──────── DATA IN THIS EXERCISE

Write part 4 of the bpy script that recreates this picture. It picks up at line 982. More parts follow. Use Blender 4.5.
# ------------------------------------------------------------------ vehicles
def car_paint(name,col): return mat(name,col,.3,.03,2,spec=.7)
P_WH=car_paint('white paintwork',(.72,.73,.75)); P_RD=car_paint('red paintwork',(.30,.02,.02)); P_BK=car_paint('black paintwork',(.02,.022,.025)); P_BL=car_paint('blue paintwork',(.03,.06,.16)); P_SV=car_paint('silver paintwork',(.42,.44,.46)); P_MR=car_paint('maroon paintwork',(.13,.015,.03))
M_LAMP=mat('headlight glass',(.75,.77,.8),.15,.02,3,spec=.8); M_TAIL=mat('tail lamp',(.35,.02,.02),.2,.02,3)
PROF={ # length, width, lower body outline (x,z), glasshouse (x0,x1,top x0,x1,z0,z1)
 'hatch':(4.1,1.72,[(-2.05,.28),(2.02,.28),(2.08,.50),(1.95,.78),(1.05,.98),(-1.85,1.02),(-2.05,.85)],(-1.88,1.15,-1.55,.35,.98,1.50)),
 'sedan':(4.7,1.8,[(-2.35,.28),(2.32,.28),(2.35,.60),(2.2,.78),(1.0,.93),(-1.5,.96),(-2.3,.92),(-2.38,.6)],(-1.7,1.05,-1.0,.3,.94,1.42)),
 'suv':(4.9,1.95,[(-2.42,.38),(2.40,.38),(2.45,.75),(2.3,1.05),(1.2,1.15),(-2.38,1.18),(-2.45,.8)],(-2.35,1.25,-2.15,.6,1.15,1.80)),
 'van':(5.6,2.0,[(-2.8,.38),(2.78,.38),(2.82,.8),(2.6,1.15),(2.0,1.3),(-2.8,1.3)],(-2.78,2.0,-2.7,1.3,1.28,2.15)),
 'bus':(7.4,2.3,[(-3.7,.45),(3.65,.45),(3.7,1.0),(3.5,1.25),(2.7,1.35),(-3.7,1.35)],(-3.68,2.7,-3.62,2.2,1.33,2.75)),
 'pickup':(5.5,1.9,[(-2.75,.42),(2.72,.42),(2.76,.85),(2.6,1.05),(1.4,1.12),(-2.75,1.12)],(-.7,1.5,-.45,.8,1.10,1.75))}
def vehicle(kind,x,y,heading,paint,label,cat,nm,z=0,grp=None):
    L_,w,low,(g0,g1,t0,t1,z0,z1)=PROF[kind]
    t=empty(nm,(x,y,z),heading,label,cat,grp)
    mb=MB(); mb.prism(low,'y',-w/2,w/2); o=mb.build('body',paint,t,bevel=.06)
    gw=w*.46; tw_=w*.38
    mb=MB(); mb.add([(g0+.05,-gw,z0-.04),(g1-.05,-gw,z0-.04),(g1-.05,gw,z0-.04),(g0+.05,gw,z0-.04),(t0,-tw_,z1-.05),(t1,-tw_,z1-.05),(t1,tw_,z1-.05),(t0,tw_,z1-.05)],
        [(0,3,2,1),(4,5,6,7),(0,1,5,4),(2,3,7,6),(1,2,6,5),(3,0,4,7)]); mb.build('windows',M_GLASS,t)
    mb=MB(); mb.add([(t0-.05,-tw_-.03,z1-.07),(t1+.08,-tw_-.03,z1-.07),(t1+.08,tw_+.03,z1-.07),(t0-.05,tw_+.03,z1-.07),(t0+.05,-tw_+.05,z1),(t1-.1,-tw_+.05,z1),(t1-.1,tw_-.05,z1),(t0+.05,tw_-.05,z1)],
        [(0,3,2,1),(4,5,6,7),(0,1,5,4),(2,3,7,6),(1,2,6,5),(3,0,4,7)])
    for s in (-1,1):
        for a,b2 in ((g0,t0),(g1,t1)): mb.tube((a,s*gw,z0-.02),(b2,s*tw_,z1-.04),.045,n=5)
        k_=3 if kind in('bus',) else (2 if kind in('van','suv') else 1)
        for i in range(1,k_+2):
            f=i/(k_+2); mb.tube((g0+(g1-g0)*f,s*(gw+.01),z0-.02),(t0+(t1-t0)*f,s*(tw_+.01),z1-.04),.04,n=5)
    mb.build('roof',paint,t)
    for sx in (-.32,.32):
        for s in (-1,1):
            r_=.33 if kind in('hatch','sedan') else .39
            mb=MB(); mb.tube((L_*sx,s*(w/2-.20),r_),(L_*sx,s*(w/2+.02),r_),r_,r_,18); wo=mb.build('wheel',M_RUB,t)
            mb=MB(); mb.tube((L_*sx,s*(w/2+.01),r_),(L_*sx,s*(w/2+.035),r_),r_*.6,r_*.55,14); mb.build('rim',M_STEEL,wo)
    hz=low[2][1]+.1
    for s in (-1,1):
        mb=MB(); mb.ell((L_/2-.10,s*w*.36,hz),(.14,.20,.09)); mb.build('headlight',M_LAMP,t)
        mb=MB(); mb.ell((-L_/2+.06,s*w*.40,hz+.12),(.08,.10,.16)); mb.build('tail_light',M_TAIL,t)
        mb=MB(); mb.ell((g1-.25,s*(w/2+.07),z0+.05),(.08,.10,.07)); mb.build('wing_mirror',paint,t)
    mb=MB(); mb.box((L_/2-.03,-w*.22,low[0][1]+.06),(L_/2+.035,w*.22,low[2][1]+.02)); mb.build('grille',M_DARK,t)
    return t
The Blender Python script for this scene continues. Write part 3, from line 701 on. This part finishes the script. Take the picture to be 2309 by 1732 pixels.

────────────────

_WRITTEN TASK:_
Reproduce the material verbatim, line by line.

_SOLUTION:_
Write part 4 of the bpy script that recreates this picture. It picks up at line 982. More parts follow. Use Blender 4.5.
# ------------------------------------------------------------------ vehicles
def car_paint(name,col): return mat(name,col,.3,.03,2,spec=.7)
P_WH=car_paint('white paintwork',(.72,.73,.75)); P_RD=car_paint('red paintwork',(.30,.02,.02)); P_BK=car_paint('black paintwork',(.02,.022,.025)); P_BL=car_paint('blue paintwork',(.03,.06,.16)); P_SV=car_paint('silver paintwork',(.42,.44,.46)); P_MR=car_paint('maroon paintwork',(.13,.015,.03))
M_LAMP=mat('headlight glass',(.75,.77,.8),.15,.02,3,spec=.8); M_TAIL=mat('tail lamp',(.35,.02,.02),.2,.02,3)
PROF={ # length, width, lower body outline (x,z), glasshouse (x0,x1,top x0,x1,z0,z1)
 'hatch':(4.1,1.72,[(-2.05,.28),(2.02,.28),(2.08,.50),(1.95,.78),(1.05,.98),(-1.85,1.02),(-2.05,.85)],(-1.88,1.15,-1.55,.35,.98,1.50)),
 'sedan':(4.7,1.8,[(-2.35,.28),(2.32,.28),(2.35,.60),(2.2,.78),(1.0,.93),(-1.5,.96),(-2.3,.92),(-2.38,.6)],(-1.7,1.05,-1.0,.3,.94,1.42)),
 'suv':(4.9,1.95,[(-2.42,.38),(2.40,.38),(2.45,.75),(2.3,1.05),(1.2,1.15),(-2.38,1.18),(-2.45,.8)],(-2.35,1.25,-2.15,.6,1.15,1.80)),
 'van':(5.6,2.0,[(-2.8,.38),(2.78,.38),(2.82,.8),(2.6,1.15),(2.0,1.3),(-2.8,1.3)],(-2.78,2.0,-2.7,1.3,1.28,2.15)),
 'bus':(7.4,2.3,[(-3.7,.45),(3.65,.45),(3.7,1.0),(3.5,1.25),(2.7,1.35),(-3.7,1.35)],(-3.68,2.7,-3.62,2.2,1.33,2.75)),
 'pickup':(5.5,1.9,[(-2.75,.42),(2.72,.42),(2.76,.85),(2.6,1.05),(1.4,1.12),(-2.75,1.12)],(-.7,1.5,-.45,.8,1.10,1.75))}
def vehicle(kind,x,y,heading,paint,label,cat,nm,z=0,grp=None):
    L_,w,low,(g0,g1,t0,t1,z0,z1)=PROF[kind]
    t=empty(nm,(x,y,z),heading,label,cat,grp)
    mb=MB(); mb.prism(low,'y',-w/2,w/2); o=mb.build('body',paint,t,bevel=.06)
    gw=w*.46; tw_=w*.38
    mb=MB(); mb.add([(g0+.05,-gw,z0-.04),(g1-.05,-gw,z0-.04),(g1-.05,gw,z0-.04),(g0+.05,gw,z0-.04),(t0,-tw_,z1-.05),(t1,-tw_,z1-.05),(t1,tw_,z1-.05),(t0,tw_,z1-.05)],
        [(0,3,2,1),(4,5,6,7),(0,1,5,4),(2,3,7,6),(1,2,6,5),(3,0,4,7)]); mb.build('windows',M_GLASS,t)
    mb=MB(); mb.add([(t0-.05,-tw_-.03,z1-.07),(t1+.08,-tw_-.03,z1-.07),(t1+.08,tw_+.03,z1-.07),(t0-.05,tw_+.03,z1-.07),(t0+.05,-tw_+.05,z1),(t1-.1,-tw_+.05,z1),(t1-.1,tw_-.05,z1),(t0+.05,tw_-.05,z1)],
        [(0,3,2,1),(4,5,6,7),(0,1,5,4),(2,3,7,6),(1,2,6,5),(3,0,4,7)])
    for s in (-1,1):
        for a,b2 in ((g0,t0),(g1,t1)): mb.tube((a,s*gw,z0-.02),(b2,s*tw_,z1-.04),.045,n=5)
        k_=3 if kind in('bus',) else (2 if kind in('van','suv') else 1)
        for i in range(1,k_+2):
            f=i/(k_+2); mb.tube((g0+(g1-g0)*f,s*(gw+.01),z0-.02),(t0+(t1-t0)*f,s*(tw_+.01),z1-.04),.04,n=5)
    mb.build('roof',paint,t)
    for sx in (-.32,.32):
        for s in (-1,1):
            r_=.33 if kind in('hatch','sedan') else .39
            mb=MB(); mb.tube((L_*sx,s*(w/2-.20),r_),(L_*sx,s*(w/2+.02),r_),r_,r_,18); wo=mb.build('wheel',M_RUB,t)
            mb=MB(); mb.tube((L_*sx,s*(w/2+.01),r_),(L_*sx,s*(w/2+.035),r_),r_*.6,r_*.55,14); mb.build('rim',M_STEEL,wo)
    hz=low[2][1]+.1
    for s in (-1,1):
        mb=MB(); mb.ell((L_/2-.10,s*w*.36,hz),(.14,.20,.09)); mb.build('headlight',M_LAMP,t)
        mb=MB(); mb.ell((-L_/2+.06,s*w*.40,hz+.12),(.08,.10,.16)); mb.build('tail_light',M_TAIL,t)
        mb=MB(); mb.ell((g1-.25,s*(w/2+.07),z0+.05),(.08,.10,.07)); mb.build('wing_mirror',paint,t)
    mb=MB(); mb.box((L_/2-.03,-w*.22,low[0][1]+.06),(L_/2+.035,w*.22,low[2][1]+.02)); mb.build('grille',M_DARK,t)
    return t
The Blender Python script for this scene continues. Write part 3, from line 701 on. This part finishes the script. Take the picture to be 2309 by 1732 pixels.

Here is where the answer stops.